A gentle firebrand
Peter Oborne
C.L.R. JAMES: CRICKET, THE CARIBBEAN AND WORLD REVOLUTION by Farrukh Dhondy Weidenfeld & Nicolson, £20, pp.205, ISBN 0297646133 C.L.R. James is cherished in Britain as a cricket writer of unusual wisdom and vitality. It is the proposition of Farrukh Dhondy's beautifully written and enchanting book that this approach is rather like remembering Dickens as an above average parliamentary sketch-writer or Engels as a master of foxhounds.
The bulk of this work is devoted to examining C.L.R.'s career as political theorist and revolutionary. From the moment he arrived in London from Trinidad as a young writer in the 1930s, he sought to foment world revolution. Initially sponsored by the great West Indian cricketer Learie Constantine, he made rapid headway in fashionable left-wing circles. He picked up the language of the class war from friends like James Maxton, Fenner Brockway and George Padmore. A fluent and prolific writer, he was published by Warburg.
At the end of the 1930s the young revolutionary travelled to the United States on a mission to stir up the American working class against the capitalist system. He played a full role in the Trotskyite movement, and travelled to Mexico to meet Trotsky himself a few months before his assassination, successfully convincing the great man that he should be given free rein to spread communism among the black population, something that Trotsky had apparently not considered before.
C.L.R. lived a peripatetic life in the United States, and for a time was forced to assume a false identity in order to avoid the attentions of the authorities. But the police seem not to have made really assiduous efforts to track him down, mainly because he made no impact of any kind on the US working class. After spending 15 years in the States he returned to Britain. where he scraped a living as cricket correspondent for the Manchester Guardian.
In his later years he meddled in Caribbean politics, and became a grand old man of the black revolutionary movement.
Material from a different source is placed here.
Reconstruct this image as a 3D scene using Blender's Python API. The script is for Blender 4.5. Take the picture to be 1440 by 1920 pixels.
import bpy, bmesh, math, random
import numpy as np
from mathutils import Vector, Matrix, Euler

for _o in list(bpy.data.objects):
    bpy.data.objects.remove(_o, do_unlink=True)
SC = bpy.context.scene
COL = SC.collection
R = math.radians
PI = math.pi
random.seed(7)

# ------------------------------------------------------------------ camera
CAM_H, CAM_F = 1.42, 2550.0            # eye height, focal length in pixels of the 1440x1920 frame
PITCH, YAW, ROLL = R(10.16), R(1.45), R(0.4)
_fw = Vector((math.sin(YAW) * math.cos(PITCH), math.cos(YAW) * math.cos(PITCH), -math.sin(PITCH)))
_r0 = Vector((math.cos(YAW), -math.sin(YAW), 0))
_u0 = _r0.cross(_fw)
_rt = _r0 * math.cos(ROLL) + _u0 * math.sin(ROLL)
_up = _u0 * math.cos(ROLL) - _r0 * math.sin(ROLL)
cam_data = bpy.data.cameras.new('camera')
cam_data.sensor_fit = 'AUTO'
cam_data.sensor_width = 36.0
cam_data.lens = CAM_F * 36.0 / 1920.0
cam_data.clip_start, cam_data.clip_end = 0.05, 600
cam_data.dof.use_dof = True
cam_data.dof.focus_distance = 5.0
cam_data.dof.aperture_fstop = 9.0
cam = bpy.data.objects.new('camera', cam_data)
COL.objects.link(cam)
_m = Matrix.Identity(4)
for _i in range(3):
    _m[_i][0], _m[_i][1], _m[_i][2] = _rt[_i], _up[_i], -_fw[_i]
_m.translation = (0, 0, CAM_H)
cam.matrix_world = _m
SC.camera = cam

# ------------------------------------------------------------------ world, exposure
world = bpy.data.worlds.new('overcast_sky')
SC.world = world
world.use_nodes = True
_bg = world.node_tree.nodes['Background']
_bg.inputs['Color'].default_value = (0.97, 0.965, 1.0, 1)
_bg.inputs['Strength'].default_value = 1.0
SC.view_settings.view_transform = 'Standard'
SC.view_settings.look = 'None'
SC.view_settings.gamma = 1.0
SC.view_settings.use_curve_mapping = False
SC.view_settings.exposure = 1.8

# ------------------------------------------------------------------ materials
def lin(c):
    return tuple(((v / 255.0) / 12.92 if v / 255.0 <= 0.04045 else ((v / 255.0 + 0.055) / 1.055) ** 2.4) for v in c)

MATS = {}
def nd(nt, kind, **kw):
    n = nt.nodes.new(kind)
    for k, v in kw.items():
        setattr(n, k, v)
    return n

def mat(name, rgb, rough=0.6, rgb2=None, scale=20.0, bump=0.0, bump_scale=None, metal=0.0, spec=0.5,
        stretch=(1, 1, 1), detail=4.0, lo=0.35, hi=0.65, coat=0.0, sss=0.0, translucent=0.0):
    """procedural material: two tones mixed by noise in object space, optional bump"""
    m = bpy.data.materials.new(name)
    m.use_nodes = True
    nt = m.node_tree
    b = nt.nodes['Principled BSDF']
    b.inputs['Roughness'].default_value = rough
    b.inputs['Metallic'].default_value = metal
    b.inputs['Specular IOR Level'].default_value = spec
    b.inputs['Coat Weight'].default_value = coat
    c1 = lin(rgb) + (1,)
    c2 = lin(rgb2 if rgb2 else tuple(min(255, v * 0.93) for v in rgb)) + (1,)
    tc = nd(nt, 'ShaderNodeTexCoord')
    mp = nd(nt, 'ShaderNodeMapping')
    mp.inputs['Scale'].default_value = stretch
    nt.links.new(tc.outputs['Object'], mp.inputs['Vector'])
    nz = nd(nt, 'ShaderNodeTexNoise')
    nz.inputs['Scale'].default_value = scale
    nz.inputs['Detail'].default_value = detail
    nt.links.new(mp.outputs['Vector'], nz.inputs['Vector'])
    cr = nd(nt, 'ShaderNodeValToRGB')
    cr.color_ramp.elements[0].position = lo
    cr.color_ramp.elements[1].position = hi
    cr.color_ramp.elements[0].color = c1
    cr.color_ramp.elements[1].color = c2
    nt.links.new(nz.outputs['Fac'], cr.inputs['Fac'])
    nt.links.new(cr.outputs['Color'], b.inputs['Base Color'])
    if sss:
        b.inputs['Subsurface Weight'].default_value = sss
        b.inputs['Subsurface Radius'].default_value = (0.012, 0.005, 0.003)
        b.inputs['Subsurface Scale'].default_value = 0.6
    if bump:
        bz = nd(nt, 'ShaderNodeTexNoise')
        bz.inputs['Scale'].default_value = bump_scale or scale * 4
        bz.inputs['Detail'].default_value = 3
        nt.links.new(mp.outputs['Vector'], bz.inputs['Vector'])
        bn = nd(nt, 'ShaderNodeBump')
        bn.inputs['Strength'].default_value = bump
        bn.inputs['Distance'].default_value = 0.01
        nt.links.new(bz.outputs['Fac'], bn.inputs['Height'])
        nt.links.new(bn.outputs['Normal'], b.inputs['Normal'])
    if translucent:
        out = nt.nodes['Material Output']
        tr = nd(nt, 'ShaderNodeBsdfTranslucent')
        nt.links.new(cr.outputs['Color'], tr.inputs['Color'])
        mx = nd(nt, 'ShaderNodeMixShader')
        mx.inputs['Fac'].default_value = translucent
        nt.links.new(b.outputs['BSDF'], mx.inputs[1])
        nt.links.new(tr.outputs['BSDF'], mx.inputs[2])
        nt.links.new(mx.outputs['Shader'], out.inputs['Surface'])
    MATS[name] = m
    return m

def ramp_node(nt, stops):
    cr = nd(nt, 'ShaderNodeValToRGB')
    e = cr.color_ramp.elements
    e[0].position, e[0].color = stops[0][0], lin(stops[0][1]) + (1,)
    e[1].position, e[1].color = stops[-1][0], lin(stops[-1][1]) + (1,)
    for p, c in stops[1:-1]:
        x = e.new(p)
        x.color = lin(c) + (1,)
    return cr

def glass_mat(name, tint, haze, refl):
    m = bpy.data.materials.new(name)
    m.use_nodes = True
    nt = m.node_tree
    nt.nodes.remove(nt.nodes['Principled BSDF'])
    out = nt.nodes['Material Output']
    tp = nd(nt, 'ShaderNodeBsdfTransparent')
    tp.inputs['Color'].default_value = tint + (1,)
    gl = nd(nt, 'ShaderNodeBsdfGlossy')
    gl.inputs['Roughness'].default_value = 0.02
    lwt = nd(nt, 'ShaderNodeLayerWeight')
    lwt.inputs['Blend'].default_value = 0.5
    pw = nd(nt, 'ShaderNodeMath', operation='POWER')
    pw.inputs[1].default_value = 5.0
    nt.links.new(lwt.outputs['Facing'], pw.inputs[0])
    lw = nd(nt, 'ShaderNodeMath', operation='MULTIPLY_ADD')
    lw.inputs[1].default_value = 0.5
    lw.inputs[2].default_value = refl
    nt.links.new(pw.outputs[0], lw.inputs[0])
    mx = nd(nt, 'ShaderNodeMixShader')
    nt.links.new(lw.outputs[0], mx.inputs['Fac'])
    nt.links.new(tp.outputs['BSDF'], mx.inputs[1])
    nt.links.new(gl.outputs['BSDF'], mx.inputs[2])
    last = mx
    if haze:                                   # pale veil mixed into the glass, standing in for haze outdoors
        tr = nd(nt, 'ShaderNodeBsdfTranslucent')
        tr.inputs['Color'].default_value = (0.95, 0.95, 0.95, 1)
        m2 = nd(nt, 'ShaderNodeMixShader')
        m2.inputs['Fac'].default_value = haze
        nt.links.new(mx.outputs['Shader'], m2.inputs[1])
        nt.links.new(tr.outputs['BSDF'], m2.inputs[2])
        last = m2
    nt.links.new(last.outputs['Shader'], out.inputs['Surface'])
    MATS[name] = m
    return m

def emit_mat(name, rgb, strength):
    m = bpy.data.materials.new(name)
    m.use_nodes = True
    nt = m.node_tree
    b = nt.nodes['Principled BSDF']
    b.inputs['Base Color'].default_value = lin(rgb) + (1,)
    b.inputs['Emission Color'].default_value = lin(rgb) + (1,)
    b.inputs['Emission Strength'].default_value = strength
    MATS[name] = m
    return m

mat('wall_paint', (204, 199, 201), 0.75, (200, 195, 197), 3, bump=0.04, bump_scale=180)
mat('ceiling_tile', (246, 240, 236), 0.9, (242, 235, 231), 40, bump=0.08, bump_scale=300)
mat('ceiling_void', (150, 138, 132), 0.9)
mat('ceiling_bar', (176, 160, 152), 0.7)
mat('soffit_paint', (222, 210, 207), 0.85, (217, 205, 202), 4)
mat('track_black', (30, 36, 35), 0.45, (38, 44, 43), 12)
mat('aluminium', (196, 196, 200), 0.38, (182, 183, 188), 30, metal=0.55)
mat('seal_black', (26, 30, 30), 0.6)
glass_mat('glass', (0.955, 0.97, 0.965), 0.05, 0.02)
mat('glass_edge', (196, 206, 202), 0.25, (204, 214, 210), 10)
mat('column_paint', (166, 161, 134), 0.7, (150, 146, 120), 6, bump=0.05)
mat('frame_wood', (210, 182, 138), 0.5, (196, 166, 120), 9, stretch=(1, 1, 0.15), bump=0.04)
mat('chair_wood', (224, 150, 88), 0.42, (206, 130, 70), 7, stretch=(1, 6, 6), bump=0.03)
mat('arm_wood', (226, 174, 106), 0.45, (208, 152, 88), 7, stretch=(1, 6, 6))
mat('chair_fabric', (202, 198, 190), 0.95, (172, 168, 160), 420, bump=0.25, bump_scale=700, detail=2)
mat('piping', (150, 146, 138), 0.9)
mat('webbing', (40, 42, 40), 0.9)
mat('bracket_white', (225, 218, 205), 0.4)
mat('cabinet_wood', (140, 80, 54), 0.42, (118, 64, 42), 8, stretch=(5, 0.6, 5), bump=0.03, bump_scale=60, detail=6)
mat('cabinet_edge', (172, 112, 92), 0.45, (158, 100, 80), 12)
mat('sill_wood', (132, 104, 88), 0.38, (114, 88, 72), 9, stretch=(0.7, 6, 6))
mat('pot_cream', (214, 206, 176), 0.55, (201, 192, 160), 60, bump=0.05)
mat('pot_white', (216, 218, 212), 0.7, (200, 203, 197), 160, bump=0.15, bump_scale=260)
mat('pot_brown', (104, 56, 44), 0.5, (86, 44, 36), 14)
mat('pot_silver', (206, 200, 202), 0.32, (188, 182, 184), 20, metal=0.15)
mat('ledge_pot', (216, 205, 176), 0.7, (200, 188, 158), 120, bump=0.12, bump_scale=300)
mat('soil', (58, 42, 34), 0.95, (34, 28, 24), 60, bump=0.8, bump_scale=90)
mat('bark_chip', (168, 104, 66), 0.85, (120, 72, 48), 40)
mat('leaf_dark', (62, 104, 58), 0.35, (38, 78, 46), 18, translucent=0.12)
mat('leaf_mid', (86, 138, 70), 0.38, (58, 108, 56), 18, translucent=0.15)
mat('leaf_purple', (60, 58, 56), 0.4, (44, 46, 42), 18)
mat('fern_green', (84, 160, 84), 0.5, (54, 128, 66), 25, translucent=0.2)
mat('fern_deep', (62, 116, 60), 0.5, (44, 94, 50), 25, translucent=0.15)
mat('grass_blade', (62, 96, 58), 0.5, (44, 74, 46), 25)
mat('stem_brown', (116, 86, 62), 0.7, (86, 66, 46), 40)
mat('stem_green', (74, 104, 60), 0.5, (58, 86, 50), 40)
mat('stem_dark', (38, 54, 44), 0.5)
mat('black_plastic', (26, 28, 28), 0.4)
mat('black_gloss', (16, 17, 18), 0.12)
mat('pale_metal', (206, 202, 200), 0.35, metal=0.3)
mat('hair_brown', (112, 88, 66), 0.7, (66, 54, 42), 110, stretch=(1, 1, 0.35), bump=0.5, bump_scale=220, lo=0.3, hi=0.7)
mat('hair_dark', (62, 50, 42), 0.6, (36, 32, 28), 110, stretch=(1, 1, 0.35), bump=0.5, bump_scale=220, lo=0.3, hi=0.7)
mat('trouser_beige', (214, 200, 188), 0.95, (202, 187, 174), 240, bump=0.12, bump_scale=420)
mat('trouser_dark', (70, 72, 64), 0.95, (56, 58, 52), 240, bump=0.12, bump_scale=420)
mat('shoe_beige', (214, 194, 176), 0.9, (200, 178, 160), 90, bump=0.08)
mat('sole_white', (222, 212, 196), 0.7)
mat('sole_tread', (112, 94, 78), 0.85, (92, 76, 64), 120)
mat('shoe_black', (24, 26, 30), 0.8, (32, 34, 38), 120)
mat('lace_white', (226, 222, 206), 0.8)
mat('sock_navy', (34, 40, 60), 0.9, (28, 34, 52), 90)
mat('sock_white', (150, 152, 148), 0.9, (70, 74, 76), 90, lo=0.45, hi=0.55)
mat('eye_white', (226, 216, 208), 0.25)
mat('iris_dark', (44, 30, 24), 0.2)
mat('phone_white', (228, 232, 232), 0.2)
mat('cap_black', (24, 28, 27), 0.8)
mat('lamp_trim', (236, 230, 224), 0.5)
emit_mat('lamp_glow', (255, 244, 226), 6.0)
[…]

For the most part he was just as ineffective at fomenting discontent in the newly liberated Caribbean as he had been in the US. When a revolution was carried out in his name — the Grenada coup in 1979 — he was appalled and refused to have anything to do with it.
James was simply too humane, decent and compassionate a figure to make an effective revolutionary. Dhondy shows how the heart of his thinking was his prodigiously wide reading and education in colonial Trinidad rather than Marxist doctrine. He was a father of the black rights movement. But as Dhondy says, 'he was the only intellectual of the black diaspora unequivocally to espouse and embrace the intellectual, artistic and socio-political culture of Europe', angrily rejecting attempts by the Black Power movement to denounce all white culture. Late in James's life a brilliant young Caribbean poet, later to be murdered in a street brawl, came to visit him. The young man sneered at Shakespeare,only to receive a magisterial rebuke.
The influence of C.L.R. lives on, most visibly through his great-nephew, the writer Darcus Howe. But perhaps it is not entirely wrong to remember James as a cricket correspondent. For all the revolutionary struggle, his most tangible achievement came in 1960 when, as editor of the Trinidad Nation, he led a successful campaign to make Frank Worrell captain of the West Indian cricket team rather than F.C.M. Alexander. a white man favoured by the Caribbean establishment.